■ REQUEST ■
Copy out exactly the lines from the first line of the material below through the line containing "v_segments=9, radius=r, matrix=m)", and nothing beyond them.

■ PROVIDED MATERIAL ■
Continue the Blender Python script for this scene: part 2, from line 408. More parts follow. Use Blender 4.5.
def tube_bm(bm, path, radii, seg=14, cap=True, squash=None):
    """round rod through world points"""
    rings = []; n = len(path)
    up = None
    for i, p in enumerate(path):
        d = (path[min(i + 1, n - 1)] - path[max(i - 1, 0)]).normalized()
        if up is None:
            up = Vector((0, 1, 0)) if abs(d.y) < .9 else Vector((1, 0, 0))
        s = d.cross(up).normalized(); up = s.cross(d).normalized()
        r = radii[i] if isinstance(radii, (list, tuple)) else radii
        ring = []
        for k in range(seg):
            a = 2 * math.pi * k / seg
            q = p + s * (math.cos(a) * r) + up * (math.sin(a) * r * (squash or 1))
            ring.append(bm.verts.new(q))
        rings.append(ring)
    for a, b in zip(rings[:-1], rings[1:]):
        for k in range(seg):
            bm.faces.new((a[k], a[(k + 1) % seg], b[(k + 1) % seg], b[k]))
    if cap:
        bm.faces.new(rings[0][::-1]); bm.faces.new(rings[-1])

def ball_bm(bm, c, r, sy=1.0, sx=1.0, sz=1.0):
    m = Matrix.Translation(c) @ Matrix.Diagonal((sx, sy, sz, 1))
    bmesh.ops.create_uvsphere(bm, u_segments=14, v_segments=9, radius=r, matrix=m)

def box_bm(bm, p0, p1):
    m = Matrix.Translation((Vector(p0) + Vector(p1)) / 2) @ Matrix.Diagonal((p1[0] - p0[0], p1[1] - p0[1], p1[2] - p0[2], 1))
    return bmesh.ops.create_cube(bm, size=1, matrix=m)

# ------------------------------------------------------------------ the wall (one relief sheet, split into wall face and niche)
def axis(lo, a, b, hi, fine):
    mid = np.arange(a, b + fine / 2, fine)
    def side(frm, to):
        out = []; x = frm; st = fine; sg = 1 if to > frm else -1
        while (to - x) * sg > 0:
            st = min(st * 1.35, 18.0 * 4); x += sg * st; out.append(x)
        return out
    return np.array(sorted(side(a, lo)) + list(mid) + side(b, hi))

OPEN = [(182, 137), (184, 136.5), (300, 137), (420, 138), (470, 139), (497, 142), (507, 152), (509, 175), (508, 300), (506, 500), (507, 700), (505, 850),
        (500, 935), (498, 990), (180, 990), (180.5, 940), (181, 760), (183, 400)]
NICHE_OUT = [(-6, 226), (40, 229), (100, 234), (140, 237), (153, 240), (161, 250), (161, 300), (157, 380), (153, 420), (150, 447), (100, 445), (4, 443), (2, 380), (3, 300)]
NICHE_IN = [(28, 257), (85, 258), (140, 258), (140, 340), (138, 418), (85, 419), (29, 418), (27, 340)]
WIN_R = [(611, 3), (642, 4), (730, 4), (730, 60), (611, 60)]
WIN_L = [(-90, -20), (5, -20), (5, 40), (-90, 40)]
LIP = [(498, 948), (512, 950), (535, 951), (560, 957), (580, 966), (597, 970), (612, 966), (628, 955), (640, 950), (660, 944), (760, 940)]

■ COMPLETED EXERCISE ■
Continue the Blender Python script for this scene: part 2, from line 408. More parts follow. Use Blender 4.5.
def tube_bm(bm, path, radii, seg=14, cap=True, squash=None):
    """round rod through world points"""
    rings = []; n = len(path)
    up = None
    for i, p in enumerate(path):
        d = (path[min(i + 1, n - 1)] - path[max(i - 1, 0)]).normalized()
        if up is None:
            up = Vector((0, 1, 0)) if abs(d.y) < .9 else Vector((1, 0, 0))
        s = d.cross(up).normalized(); up = s.cross(d).normalized()
        r = radii[i] if isinstance(radii, (list, tuple)) else radii
        ring = []
        for k in range(seg):
            a = 2 * math.pi * k / seg
            q = p + s * (math.cos(a) * r) + up * (math.sin(a) * r * (squash or 1))
            ring.append(bm.verts.new(q))
        rings.append(ring)
    for a, b in zip(rings[:-1], rings[1:]):
        for k in range(seg):
            bm.faces.new((a[k], a[(k + 1) % seg], b[(k + 1) % seg], b[k]))
    if cap:
        bm.faces.new(rings[0][::-1]); bm.faces.new(rings[-1])

def ball_bm(bm, c, r, sy=1.0, sx=1.0, sz=1.0):
    m = Matrix.Translation(c) @ Matrix.Diagonal((sx, sy, sz, 1))
    bmesh.ops.create_uvsphere(bm, u_segments=14, v_segments=9, radius=r, matrix=m)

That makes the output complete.